Most folks in the neighborhood are aware of the rootsy-looking space at 549 Columbus Avenue approaching the corner of Mass. Ave, but it seems like there’s a genuine confusion over the store’s mission.

“The agenda is progressive/radical or, very broadly-speaking, leftist,” Scheide clarified. “But within those vague parameters we’re nonsectarian. The store has gone through various incarnations through the years… for a while in the ’70s it had a feminist bent. ‘Progressive’ has become such a bland, milquetoast term, though, hasn’t it?”

Really, the Lucy Parsons Center is about freedom… the freedom to openly disagree, to express ideas that challenge the status-quo and to organize with other like-minded individuals.

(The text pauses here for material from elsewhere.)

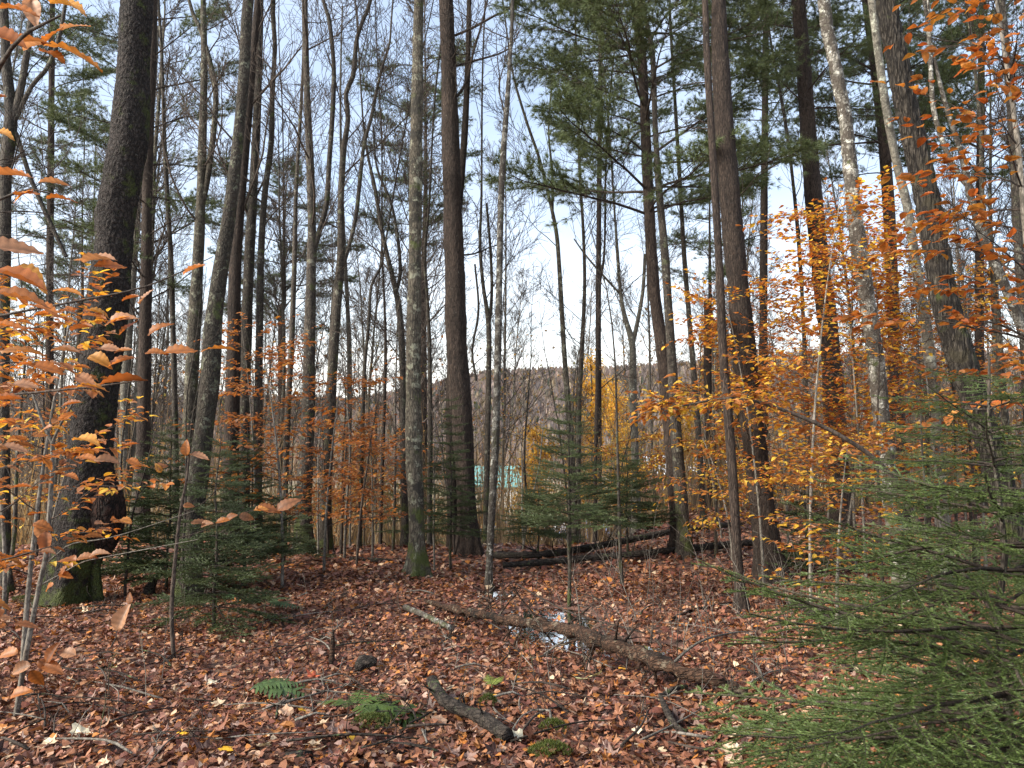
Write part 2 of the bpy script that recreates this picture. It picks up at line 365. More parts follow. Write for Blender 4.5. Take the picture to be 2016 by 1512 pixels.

And there’s no shortage of content: the Center (known prior to 1992 as “The Red Book”) carries over 200 magazines, newspapers, and journals that cover “every wing of the progressive movement.” That doesn’t include the extensive library of new and used books for sale, ranging in topics from the history of queer rock bands to prison-born poetry and well beyond. The Center also sells shirts, bracelets and posters all of which have ideological connections to one activist movement or another. The space— apparently the South End location is the largest one ever—is also available for groups to meet, lecturers to speak and authors to read.

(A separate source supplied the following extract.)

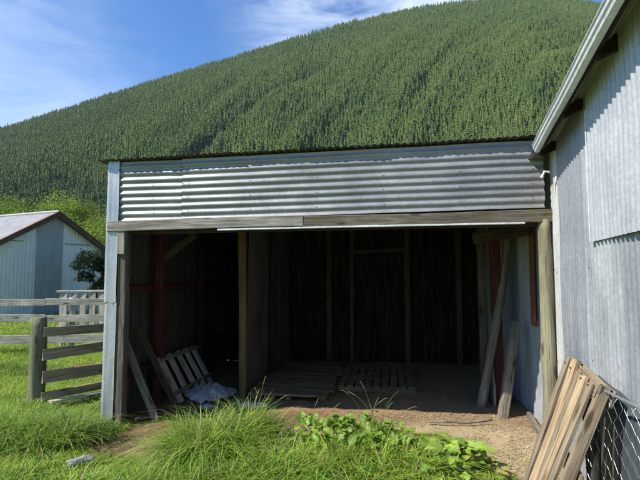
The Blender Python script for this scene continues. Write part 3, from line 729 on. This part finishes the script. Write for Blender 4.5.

“There’s been an increase in the amount of sexuality-related material sold,” Sheide said when asked whether he’d noticed any recent trends in the demands of clientele. Magazines come from two different distributors, he explained, but the smaller (potentially more radical) ‘zines are often hand-delivered.

“People come to us for our ‘corrective’ reading selection,” he said with a touch of humor. The Center also has a weekly radical film night on Wednesdays that’s remained popular.

Sheide suggested that the Center’s conceptual ‘guiding spirit’ might be best summarized by the text on a banner that hung in the front window of the old Central Square location: “Are you going in circles with mainstream gibberish? Straighten yourself out with sound, radical knowledge,” it read.